### PROBLEM REQUIREMENTS:
Nothing should be output except the lines from the one containing "mk = t.nodes.new('ShaderNodeMapRange')" through the one containing "L(vm.outputs['Vector'], vk.inputs[0])", both ends included, each repeated exactly.

### DATA EXCERPT:
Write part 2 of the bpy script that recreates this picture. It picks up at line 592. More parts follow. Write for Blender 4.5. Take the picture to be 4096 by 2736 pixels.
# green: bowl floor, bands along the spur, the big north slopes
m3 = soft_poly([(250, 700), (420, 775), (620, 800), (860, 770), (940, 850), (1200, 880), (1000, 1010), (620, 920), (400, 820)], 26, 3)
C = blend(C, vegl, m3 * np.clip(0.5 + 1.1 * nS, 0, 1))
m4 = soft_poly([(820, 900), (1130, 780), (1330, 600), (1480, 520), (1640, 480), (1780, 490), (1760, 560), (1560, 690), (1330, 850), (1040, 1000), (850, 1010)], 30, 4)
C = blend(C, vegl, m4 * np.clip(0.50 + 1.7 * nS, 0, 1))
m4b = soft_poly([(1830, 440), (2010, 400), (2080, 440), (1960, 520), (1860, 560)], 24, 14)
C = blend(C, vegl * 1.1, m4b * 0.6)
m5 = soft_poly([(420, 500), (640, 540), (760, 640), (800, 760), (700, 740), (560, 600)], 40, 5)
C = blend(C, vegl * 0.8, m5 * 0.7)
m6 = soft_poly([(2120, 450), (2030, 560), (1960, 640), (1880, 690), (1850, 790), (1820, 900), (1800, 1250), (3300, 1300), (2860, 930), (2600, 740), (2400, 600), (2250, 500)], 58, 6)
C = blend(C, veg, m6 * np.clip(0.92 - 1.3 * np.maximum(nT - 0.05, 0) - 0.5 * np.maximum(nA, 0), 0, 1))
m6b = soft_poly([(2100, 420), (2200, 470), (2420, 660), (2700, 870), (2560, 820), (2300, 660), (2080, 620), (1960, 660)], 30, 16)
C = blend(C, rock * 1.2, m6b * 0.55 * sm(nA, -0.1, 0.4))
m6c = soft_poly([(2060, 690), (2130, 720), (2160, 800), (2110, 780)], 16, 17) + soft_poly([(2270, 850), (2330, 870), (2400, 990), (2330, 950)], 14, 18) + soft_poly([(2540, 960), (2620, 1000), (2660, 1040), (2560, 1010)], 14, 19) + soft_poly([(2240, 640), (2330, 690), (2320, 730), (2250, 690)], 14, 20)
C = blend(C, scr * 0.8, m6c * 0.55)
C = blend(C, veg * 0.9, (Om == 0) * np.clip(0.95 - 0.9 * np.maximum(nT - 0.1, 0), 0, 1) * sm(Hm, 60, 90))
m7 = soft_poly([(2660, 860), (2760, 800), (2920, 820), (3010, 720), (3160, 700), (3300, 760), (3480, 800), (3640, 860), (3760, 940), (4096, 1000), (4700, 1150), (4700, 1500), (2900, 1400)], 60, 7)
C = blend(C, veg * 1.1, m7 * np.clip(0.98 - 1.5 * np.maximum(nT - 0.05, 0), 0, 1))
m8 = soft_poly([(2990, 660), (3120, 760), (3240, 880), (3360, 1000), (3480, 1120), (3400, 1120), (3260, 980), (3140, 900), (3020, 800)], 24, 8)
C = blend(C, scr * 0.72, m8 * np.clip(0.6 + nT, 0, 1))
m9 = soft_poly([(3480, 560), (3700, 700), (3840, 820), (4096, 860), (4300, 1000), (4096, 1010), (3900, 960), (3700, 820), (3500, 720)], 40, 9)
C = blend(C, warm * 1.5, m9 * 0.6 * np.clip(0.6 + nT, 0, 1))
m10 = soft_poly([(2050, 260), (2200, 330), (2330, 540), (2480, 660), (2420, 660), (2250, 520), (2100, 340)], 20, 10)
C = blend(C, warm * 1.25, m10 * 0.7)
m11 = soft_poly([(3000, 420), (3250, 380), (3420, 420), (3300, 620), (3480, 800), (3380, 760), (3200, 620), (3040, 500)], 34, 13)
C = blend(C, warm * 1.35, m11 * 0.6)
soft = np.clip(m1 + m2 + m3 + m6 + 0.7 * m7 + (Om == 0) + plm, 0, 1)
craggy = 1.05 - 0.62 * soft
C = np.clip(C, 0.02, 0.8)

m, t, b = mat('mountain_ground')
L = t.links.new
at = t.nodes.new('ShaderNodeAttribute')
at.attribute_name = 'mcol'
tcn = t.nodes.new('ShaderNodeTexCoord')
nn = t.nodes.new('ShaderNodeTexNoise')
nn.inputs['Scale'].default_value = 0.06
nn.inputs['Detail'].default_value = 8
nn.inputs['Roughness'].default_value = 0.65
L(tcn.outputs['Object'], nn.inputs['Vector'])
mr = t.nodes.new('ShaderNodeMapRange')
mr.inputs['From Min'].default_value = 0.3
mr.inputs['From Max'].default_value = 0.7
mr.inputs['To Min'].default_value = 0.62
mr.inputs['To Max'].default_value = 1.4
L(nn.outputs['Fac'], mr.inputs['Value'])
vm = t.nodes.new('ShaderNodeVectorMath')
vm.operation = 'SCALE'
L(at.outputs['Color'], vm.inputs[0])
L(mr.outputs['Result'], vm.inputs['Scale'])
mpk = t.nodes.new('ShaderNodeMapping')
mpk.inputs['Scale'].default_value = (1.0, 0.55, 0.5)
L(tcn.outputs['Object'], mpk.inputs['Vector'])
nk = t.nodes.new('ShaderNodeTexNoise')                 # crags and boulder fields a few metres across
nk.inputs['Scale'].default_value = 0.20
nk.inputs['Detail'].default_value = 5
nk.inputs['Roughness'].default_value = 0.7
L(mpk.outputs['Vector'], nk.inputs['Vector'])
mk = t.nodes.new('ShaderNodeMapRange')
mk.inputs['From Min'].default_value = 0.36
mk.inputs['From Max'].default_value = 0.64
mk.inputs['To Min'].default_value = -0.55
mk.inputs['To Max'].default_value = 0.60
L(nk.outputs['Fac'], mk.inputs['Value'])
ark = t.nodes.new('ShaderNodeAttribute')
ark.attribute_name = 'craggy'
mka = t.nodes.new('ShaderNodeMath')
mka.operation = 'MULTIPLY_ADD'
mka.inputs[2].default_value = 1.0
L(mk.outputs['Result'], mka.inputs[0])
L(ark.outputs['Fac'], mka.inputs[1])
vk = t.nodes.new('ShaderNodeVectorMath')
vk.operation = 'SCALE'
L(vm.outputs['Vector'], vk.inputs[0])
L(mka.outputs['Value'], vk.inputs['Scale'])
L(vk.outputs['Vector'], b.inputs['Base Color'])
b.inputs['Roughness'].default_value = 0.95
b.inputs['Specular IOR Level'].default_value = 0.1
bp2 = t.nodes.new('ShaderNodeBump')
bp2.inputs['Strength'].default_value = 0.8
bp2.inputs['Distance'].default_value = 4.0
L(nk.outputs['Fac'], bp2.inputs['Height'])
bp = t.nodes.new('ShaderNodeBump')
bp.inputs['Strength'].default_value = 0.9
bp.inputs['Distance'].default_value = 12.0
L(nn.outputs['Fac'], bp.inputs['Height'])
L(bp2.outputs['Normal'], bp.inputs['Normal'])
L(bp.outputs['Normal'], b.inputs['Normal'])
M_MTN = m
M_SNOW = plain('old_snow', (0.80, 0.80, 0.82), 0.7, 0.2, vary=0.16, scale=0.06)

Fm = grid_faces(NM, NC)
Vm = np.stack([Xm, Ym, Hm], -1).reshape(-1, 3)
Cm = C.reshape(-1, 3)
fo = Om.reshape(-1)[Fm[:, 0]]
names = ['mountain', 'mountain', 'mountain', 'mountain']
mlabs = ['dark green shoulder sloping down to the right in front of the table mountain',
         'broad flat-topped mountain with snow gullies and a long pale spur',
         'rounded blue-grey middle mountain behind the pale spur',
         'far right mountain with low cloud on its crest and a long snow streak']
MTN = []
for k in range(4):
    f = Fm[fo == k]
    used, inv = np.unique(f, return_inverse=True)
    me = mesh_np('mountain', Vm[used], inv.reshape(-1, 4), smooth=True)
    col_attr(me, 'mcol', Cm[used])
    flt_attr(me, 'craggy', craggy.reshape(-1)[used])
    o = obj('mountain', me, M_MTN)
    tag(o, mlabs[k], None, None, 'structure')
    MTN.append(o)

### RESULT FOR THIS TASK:
mk = t.nodes.new('ShaderNodeMapRange')
mk.inputs['From Min'].default_value = 0.36
mk.inputs['From Max'].default_value = 0.64
mk.inputs['To Min'].default_value = -0.55
mk.inputs['To Max'].default_value = 0.60
L(nk.outputs['Fac'], mk.inputs['Value'])
ark = t.nodes.new('ShaderNodeAttribute')
ark.attribute_name = 'craggy'
mka = t.nodes.new('ShaderNodeMath')
mka.operation = 'MULTIPLY_ADD'
mka.inputs[2].default_value = 1.0
L(mk.outputs['Result'], mka.inputs[0])
L(ark.outputs['Fac'], mka.inputs[1])
vk = t.nodes.new('ShaderNodeVectorMath')
vk.operation = 'SCALE'
L(vm.outputs['Vector'], vk.inputs[0])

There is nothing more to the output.